>> Begin DATASET EXCERPT

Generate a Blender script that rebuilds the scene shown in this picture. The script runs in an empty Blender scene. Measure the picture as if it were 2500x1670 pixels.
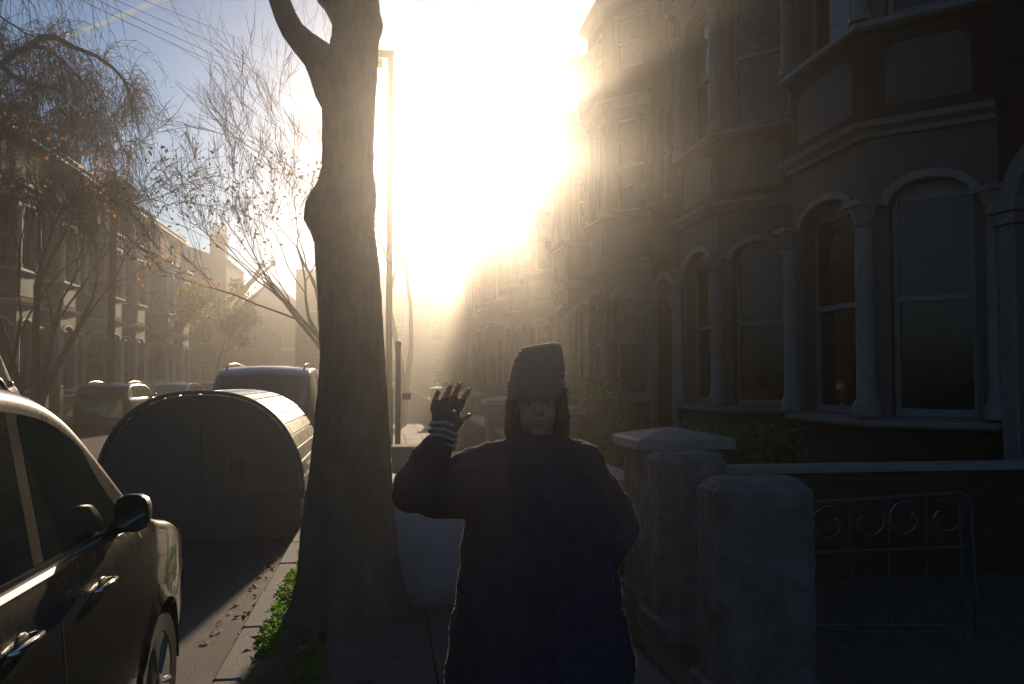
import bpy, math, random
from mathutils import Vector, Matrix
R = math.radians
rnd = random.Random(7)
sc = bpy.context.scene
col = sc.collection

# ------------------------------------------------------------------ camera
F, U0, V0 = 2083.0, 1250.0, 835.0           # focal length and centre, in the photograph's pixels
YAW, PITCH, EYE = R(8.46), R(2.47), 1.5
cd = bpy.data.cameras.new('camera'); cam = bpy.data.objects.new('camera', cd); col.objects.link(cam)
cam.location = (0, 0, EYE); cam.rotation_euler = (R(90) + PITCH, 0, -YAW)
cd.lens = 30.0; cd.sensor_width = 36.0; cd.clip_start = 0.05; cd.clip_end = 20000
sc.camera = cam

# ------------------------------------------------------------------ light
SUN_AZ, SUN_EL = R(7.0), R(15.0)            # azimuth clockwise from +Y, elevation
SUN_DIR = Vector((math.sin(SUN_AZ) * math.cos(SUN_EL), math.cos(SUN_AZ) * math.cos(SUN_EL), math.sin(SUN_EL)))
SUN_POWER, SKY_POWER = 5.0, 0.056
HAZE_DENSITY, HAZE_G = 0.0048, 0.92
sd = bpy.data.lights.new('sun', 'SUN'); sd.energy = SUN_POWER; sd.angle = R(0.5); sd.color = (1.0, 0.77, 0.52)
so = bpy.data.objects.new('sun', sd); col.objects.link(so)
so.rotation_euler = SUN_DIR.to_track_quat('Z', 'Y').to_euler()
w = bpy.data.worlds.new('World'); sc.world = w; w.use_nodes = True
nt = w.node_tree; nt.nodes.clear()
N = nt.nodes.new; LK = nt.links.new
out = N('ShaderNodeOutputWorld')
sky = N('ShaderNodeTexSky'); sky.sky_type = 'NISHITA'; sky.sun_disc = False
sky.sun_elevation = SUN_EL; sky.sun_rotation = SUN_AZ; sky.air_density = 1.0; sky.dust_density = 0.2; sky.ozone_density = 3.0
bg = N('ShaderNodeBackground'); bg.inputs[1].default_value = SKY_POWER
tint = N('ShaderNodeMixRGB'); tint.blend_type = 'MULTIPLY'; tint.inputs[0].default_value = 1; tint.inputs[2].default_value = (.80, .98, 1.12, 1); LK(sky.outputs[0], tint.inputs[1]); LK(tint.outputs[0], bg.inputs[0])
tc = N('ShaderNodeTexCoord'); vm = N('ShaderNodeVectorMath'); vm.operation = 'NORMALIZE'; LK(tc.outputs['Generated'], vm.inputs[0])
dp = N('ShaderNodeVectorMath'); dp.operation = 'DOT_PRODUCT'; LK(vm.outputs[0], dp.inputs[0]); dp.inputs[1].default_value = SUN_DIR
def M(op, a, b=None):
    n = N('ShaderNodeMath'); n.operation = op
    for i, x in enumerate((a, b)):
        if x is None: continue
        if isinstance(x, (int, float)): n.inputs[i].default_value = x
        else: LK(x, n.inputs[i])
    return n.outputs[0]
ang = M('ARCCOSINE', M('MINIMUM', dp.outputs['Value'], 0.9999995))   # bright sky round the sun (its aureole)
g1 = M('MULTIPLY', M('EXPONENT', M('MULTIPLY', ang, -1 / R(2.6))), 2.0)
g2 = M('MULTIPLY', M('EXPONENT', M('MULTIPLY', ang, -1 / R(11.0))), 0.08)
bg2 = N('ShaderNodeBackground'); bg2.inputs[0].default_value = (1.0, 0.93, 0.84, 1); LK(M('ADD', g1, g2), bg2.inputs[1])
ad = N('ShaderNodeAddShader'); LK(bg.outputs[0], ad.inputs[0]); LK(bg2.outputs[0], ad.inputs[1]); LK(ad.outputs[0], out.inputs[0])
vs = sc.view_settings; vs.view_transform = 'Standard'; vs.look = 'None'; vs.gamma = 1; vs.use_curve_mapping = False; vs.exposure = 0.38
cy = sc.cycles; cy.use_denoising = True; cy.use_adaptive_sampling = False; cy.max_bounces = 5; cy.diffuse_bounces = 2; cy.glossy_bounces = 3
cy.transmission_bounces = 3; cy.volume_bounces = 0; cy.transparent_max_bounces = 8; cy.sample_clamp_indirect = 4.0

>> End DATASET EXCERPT

» **PROBLEM DETAILS**
Emit the lines of the material exactly, from its first line to the line containing "col = sc.collection", inclusive; leave every picture out.

» **REPLY TO THE EXERCISE**
Generate a Blender script that rebuilds the scene shown in this picture. The script runs in an empty Blender scene. Measure the picture as if it were 2500x1670 pixels.
import bpy, math, random
from mathutils import Vector, Matrix
R = math.radians
rnd = random.Random(7)
sc = bpy.context.scene
col = sc.collection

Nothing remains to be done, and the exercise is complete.